## Aim of the task
Set down the material once more, exactly as it appears.
---- Data segment
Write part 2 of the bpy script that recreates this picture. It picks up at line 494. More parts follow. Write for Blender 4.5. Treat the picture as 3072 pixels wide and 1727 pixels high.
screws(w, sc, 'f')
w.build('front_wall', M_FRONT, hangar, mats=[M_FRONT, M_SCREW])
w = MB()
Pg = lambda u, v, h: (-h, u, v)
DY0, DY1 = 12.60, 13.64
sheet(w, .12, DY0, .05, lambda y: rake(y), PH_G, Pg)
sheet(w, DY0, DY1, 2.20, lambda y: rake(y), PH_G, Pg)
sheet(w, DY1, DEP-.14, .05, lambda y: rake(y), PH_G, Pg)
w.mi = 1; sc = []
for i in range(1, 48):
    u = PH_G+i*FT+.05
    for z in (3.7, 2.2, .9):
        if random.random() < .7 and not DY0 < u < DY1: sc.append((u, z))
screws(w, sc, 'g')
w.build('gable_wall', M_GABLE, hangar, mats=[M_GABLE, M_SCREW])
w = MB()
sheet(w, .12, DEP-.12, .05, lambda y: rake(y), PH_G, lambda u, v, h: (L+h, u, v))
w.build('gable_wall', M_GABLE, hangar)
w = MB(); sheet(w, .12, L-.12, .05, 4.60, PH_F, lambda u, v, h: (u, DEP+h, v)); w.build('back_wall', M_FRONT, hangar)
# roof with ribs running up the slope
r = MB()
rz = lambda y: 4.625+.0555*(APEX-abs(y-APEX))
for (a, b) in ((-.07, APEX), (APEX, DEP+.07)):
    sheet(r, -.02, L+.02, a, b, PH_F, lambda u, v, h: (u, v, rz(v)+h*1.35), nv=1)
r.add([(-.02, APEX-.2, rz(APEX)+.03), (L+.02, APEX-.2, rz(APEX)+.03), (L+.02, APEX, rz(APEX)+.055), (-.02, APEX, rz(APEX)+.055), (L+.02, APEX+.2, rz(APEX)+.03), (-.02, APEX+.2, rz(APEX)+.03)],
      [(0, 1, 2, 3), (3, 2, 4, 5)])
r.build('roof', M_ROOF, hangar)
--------
## Exercise response
Write part 2 of the bpy script that recreates this picture. It picks up at line 494. More parts follow. Write for Blender 4.5. Treat the picture as 3072 pixels wide and 1727 pixels high.
screws(w, sc, 'f')
w.build('front_wall', M_FRONT, hangar, mats=[M_FRONT, M_SCREW])
w = MB()
Pg = lambda u, v, h: (-h, u, v)
DY0, DY1 = 12.60, 13.64
sheet(w, .12, DY0, .05, lambda y: rake(y), PH_G, Pg)
sheet(w, DY0, DY1, 2.20, lambda y: rake(y), PH_G, Pg)
sheet(w, DY1, DEP-.14, .05, lambda y: rake(y), PH_G, Pg)
w.mi = 1; sc = []
for i in range(1, 48):
    u = PH_G+i*FT+.05
    for z in (3.7, 2.2, .9):
        if random.random() < .7 and not DY0 < u < DY1: sc.append((u, z))
screws(w, sc, 'g')
w.build('gable_wall', M_GABLE, hangar, mats=[M_GABLE, M_SCREW])
w = MB()
sheet(w, .12, DEP-.12, .05, lambda y: rake(y), PH_G, lambda u, v, h: (L+h, u, v))
w.build('gable_wall', M_GABLE, hangar)
w = MB(); sheet(w, .12, L-.12, .05, 4.60, PH_F, lambda u, v, h: (u, DEP+h, v)); w.build('back_wall', M_FRONT, hangar)
# roof with ribs running up the slope
r = MB()
rz = lambda y: 4.625+.0555*(APEX-abs(y-APEX))
for (a, b) in ((-.07, APEX), (APEX, DEP+.07)):
    sheet(r, -.02, L+.02, a, b, PH_F, lambda u, v, h: (u, v, rz(v)+h*1.35), nv=1)
r.add([(-.02, APEX-.2, rz(APEX)+.03), (L+.02, APEX-.2, rz(APEX)+.03), (L+.02, APEX, rz(APEX)+.055), (-.02, APEX, rz(APEX)+.055), (L+.02, APEX+.2, rz(APEX)+.03), (-.02, APEX+.2, rz(APEX)+.03)],
      [(0, 1, 2, 3), (3, 2, 4, 5)])
r.build('roof', M_ROOF, hangar)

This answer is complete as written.